→ RECORDS SHOWN
══════

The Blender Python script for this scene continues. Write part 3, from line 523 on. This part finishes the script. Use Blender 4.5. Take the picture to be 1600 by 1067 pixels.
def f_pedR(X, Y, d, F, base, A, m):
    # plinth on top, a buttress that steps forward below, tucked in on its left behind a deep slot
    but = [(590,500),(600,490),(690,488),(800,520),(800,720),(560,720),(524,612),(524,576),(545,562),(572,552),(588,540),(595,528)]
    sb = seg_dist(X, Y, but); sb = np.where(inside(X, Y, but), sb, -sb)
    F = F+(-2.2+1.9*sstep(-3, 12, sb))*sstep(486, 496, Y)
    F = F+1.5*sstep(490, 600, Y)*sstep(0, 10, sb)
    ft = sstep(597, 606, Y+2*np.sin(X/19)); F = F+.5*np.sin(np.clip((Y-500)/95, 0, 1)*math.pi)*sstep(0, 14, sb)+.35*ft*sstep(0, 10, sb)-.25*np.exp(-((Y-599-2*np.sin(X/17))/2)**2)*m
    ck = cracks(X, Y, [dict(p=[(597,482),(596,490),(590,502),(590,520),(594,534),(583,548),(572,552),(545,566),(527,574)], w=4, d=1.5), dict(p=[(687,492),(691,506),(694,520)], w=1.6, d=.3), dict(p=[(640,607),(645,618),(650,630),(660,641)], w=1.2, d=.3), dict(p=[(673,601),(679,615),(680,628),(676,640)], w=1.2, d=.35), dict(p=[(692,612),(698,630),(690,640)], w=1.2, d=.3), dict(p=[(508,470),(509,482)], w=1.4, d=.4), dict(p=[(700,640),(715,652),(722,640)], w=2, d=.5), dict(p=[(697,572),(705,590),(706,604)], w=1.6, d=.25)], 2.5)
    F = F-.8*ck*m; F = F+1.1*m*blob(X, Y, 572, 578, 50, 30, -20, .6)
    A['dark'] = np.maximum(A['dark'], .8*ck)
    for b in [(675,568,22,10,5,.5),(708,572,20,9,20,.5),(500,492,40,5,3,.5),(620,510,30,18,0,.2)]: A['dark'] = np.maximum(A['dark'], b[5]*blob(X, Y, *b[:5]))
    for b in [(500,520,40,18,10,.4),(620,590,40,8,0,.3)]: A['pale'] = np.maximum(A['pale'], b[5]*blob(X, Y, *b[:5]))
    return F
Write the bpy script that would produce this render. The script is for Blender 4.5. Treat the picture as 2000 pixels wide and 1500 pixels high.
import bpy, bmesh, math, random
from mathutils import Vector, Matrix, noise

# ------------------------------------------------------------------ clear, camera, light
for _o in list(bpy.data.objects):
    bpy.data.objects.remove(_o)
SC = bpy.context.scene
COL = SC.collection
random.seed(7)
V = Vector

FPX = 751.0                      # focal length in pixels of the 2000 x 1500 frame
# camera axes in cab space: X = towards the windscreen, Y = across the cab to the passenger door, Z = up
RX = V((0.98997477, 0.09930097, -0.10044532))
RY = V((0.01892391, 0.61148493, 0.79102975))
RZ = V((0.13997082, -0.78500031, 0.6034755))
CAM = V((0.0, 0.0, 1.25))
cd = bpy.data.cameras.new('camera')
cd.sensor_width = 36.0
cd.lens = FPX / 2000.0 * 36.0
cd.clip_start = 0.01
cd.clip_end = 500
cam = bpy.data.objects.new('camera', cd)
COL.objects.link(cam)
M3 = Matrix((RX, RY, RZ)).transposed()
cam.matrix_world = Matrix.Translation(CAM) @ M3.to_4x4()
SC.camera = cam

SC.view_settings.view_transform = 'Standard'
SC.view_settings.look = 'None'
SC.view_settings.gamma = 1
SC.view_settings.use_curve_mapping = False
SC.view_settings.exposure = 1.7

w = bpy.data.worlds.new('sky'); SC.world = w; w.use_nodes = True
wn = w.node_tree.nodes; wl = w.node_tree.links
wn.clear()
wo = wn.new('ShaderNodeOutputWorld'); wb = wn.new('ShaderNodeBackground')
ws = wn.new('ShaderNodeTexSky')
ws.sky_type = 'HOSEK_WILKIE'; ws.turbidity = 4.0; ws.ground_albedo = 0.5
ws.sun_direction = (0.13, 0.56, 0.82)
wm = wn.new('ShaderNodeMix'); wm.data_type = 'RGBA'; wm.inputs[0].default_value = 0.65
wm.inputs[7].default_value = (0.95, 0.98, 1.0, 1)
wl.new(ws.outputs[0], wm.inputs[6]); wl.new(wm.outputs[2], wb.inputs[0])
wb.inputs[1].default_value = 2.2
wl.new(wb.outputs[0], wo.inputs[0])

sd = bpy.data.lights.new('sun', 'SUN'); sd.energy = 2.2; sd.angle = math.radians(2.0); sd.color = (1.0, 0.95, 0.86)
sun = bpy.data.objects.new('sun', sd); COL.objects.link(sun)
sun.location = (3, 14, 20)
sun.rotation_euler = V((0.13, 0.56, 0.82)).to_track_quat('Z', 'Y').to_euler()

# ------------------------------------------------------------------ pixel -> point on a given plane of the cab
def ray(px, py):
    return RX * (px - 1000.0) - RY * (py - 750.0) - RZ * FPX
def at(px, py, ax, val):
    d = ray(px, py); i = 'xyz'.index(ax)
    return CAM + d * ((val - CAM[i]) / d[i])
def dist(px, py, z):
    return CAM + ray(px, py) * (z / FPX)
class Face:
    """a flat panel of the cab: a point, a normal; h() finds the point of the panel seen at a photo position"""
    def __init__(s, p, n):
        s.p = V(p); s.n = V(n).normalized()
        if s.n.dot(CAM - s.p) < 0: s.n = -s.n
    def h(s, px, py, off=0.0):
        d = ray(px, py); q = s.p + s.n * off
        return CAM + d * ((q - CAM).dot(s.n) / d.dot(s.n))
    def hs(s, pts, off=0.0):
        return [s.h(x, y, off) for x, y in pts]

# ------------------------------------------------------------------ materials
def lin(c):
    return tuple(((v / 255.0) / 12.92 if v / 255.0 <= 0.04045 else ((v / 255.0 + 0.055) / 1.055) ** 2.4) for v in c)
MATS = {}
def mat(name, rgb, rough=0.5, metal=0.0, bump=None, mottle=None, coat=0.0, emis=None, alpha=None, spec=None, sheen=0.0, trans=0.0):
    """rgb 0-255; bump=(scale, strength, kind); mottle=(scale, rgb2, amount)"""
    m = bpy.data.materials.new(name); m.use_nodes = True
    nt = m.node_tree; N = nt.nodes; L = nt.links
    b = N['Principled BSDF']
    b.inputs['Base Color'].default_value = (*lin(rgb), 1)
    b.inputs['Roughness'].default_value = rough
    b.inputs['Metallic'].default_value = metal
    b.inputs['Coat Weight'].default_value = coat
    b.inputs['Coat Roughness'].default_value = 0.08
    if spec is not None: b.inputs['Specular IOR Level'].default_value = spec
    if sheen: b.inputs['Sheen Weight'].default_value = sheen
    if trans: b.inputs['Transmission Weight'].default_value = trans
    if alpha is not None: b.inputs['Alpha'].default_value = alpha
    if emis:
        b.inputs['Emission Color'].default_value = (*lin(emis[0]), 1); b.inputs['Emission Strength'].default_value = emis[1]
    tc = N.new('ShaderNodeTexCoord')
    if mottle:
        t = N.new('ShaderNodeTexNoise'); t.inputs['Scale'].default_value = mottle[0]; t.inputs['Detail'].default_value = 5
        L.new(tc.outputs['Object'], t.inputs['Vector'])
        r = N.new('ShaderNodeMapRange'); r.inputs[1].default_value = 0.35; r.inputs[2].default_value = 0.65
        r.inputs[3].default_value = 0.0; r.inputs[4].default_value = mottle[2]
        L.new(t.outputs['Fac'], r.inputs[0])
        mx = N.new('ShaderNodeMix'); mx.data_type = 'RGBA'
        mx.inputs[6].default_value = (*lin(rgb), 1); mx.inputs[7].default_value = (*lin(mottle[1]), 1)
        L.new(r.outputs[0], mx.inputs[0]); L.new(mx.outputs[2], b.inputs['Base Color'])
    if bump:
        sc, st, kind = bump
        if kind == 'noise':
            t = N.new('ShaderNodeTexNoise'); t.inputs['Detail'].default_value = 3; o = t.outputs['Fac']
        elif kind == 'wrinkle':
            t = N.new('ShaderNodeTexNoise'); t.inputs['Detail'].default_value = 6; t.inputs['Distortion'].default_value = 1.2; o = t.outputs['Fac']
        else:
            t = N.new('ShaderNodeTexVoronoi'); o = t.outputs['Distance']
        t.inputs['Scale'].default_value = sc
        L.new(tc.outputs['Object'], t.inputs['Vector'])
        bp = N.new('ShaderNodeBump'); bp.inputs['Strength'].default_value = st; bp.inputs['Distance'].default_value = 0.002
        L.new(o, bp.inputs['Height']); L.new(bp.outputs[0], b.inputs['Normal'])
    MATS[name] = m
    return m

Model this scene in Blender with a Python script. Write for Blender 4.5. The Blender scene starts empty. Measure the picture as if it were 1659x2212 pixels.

══════

→ PROBLEM
Identify every line where the string "Python" appears.

→ SOLUTION BELOW
The Blender Python script for this scene continues. Write part 3, from line 523 on. This part finishes the script. Use Blender 4.5. Take the picture to be 1600 by 1067 pixels.
Model this scene in Blender with a Python script. Write for Blender 4.5. The Blender scene starts empty. Measure the picture as if it were 1659x2212 pixels.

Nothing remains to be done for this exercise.